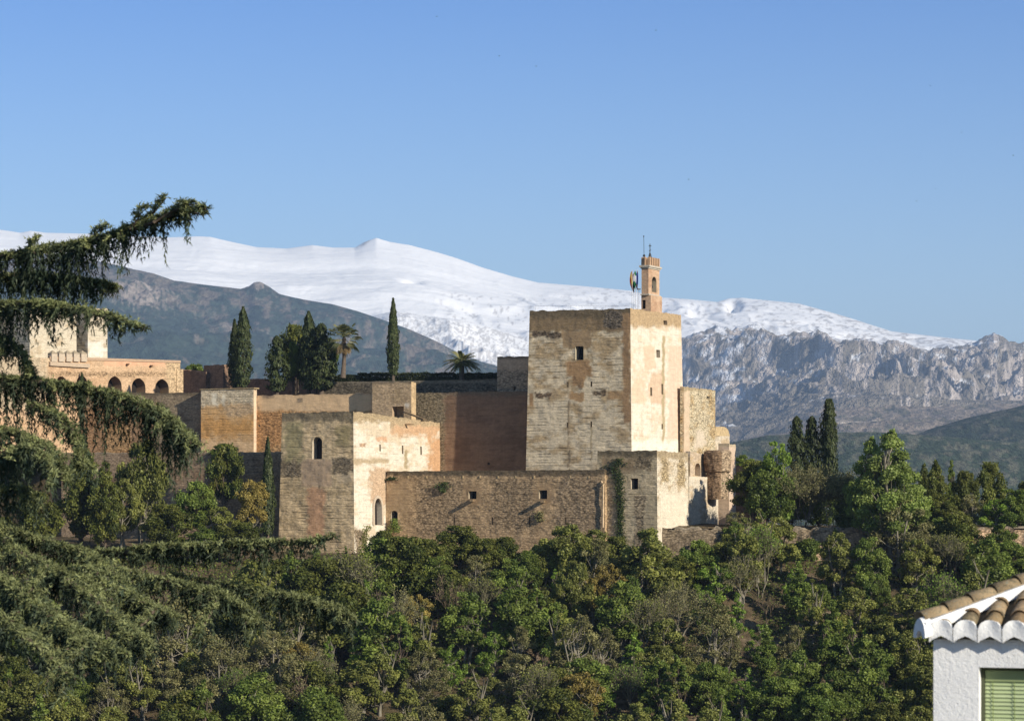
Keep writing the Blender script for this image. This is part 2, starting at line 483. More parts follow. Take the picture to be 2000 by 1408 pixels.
def snow_col(x, y, z, px, py):
    w = np.array([0.93, 0.915, 0.89])
    c = np.ones(x.shape + (3,)) * w
    wob = fbm(px / 30, py / 12, 41, 4)
    brown = np.array([0.30, 0.26, 0.22])
    n = fbm(px / 7, py / 3.5, 44, 4)
    m = sstep(0.60, 0.68, n) * sstep(1040, 1200, px) * 0.5
    m = np.maximum(m, sstep(0.62, 0.70, fbm(px / 18, py / 2.5, 46, 3)) * sstep(1450, 1600, px) * 0.7)
    m = np.maximum(m, sstep(0.66, 0.72, n) * sstep(820, 900, px) * sstep(560, 600, py) * 0.6)
    m = np.maximum(m, sstep(0, 1, 1 - np.abs(px - 706 - (482 - py) * 0.9) / 9) * (1 - sstep(478, 484, py)) * 0.75 * (px < 733))  # left flank of the summit: its shadow line put into the colour
    # thin rock dots along the crest
    return c * (1 - m[..., None]) + brown * m[..., None]
terrain('snow_mountain', 'long snow covered mountain range with a small pointed summit', -300, 2300, 900, 300, 11500, 15800,
        [(-300, 760), (2300, 840)], snow_crest, M_SNOW, snow_disp, snow_col, sharp=16)

# speckled half-bare ridge between the snow and the wooded hill
def spk_disp(x, d, t, px, py):
    return ((ridged(x / 420, d / 900, 61, 5) - 0.5) * 170 + (fbm(x / 120, d / 120, 65, 3) - 0.5) * 40) * np.clip(1 - t ** 5, 0, 1)
def spk_col(x, y, z, px, py):
    n = fbm(px / 4.0, py / 2.2, 51, 4); lo = fbm(px / 60, py / 25, 53, 3)
    m = sstep(0.50, 0.60, n * 0.75 + lo * 0.25 + (py - 640) / 1400)
    m = m * 0.5
    return np.array([0.90, 0.89, 0.87]) * (1 - m[..., None]) + np.array([0.22, 0.19, 0.17]) * m[..., None]
terrain('bare_ridge', 'ridge speckled with thin snow and bare ground', 640, 1300, 420, 130, 9200, 11000,
        [(640, 820), (1300, 820)], [(640, 640), (700, 622), (760, 607), (780, 606), (840, 615), (900, 622), (950, 634), (1000, 652), (1040, 668), (1100, 690), (1300, 760)], M_SNOW, spk_disp, spk_col)

# left wooded hill
hill_crest = [(-300, 470), (0, 489), (60, 492), (150, 498), (230, 515), (270, 525), (300, 531), (340, 545), (400, 553), (470, 561), (486, 556), (497, 548), (508, 547), (525, 556), (545, 571), (575, 578), (600, 583), (650, 591), (700, 605), (750, 622), (800, 640), (850, 662), (900, 688), (940, 703), (1000, 720), (1050, 742), (1200, 800), (1300, 860)]
def hill_disp(x, d, t, px, py):
    env = np.clip(1 - t ** 7, 0, 1)
    z = (ridged(x / 900 - d / 1500, d / 2600 + x / 3000, 71, 4) - 0.5) * 260 * env
    z += (fbm(x / 260, d / 260, 75, 4) - 0.5) * 60 * env
    z += (fbm(x / 30, d / 30, 78, 3) - 0.4) * 14
    cl = np.exp(-(((px - 270) / 70) ** 2 + ((py - 575) / 22) ** 2))
    z += cl * (ridged(x / 70, d / 200, 79, 3) - 0.5) * 70
    return z
def hill_col(x, y, z, px, py):
    g = np.array([0.036, 0.054, 0.042]); b = np.array([0.15, 0.125, 0.10]); r = np.array([0.25, 0.21, 0.175])
    crest = np.interp(px, [q[0] for q in hill_crest], [q[1] for q in hill_crest])
    h = (py - crest)
    n = fbm(px / 20, py / 9, 81, 6, 0.65)
    m = sstep(0.42, 0.62, n + 0.35 * (1 - sstep(10, 90, h)) * sstep(0, 900, 1000 - px) - 0.19 + 0.16 * sstep(550, 850, px))
    m = np.maximum(m * 0.9, 0)
    c = g * (1 - m[..., None]) + b * m[..., None]
    n2 = fbm(px / 4.5, py / 3.5, 86, 4)
    q = np.exp(-(((px - 270) / 75) ** 2 + ((py - 580) / 22) ** 2)) + 0.6 * np.exp(-(((px - 850) / 60) ** 2 + ((py - 690) / 25) ** 2)) + np.exp(-(((px - 508) / 22) ** 2 + ((py - 553) / 9) ** 2))
    m = sstep(0.5, 0.62, n2 * 0.75 + q * 0.35)
    m = m * np.clip(q * 1.6, 0, 1)
    q2 = np.exp(-(((px - 450 - (py - 615) * 1.6) / 26) ** 2 + ((py - 618) / 9) ** 2))
    m = np.maximum(m, sstep(0.3, 0.6, q2 * n2 * 1.8) * 0.8)
    return c * (1 - m[..., None]) + r * m[..., None]
terrain('wooded_hill', 'blue wooded hill rising behind the fortress on the left', -300, 1300, 620, 240, 5200, 8600,
        [(-300, 900), (1300, 930)], hill_crest, M_FOREST, hill_disp, hill_col)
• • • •
▶ **The task**
Write out each line of the listing above, exactly, from its first line to the line holding "snow_disp, snow_col, sharp=16)", inclusive. Skip the pictures.

▶ **The solution**
Keep writing the Blender script for this image. This is part 2, starting at line 483. More parts follow. Take the picture to be 2000 by 1408 pixels.
def snow_col(x, y, z, px, py):
    w = np.array([0.93, 0.915, 0.89])
    c = np.ones(x.shape + (3,)) * w
    wob = fbm(px / 30, py / 12, 41, 4)
    brown = np.array([0.30, 0.26, 0.22])
    n = fbm(px / 7, py / 3.5, 44, 4)
    m = sstep(0.60, 0.68, n) * sstep(1040, 1200, px) * 0.5
    m = np.maximum(m, sstep(0.62, 0.70, fbm(px / 18, py / 2.5, 46, 3)) * sstep(1450, 1600, px) * 0.7)
    m = np.maximum(m, sstep(0.66, 0.72, n) * sstep(820, 900, px) * sstep(560, 600, py) * 0.6)
    m = np.maximum(m, sstep(0, 1, 1 - np.abs(px - 706 - (482 - py) * 0.9) / 9) * (1 - sstep(478, 484, py)) * 0.75 * (px < 733))  # left flank of the summit: its shadow line put into the colour
    # thin rock dots along the crest
    return c * (1 - m[..., None]) + brown * m[..., None]
terrain('snow_mountain', 'long snow covered mountain range with a small pointed summit', -300, 2300, 900, 300, 11500, 15800,
        [(-300, 760), (2300, 840)], snow_crest, M_SNOW, snow_disp, snow_col, sharp=16)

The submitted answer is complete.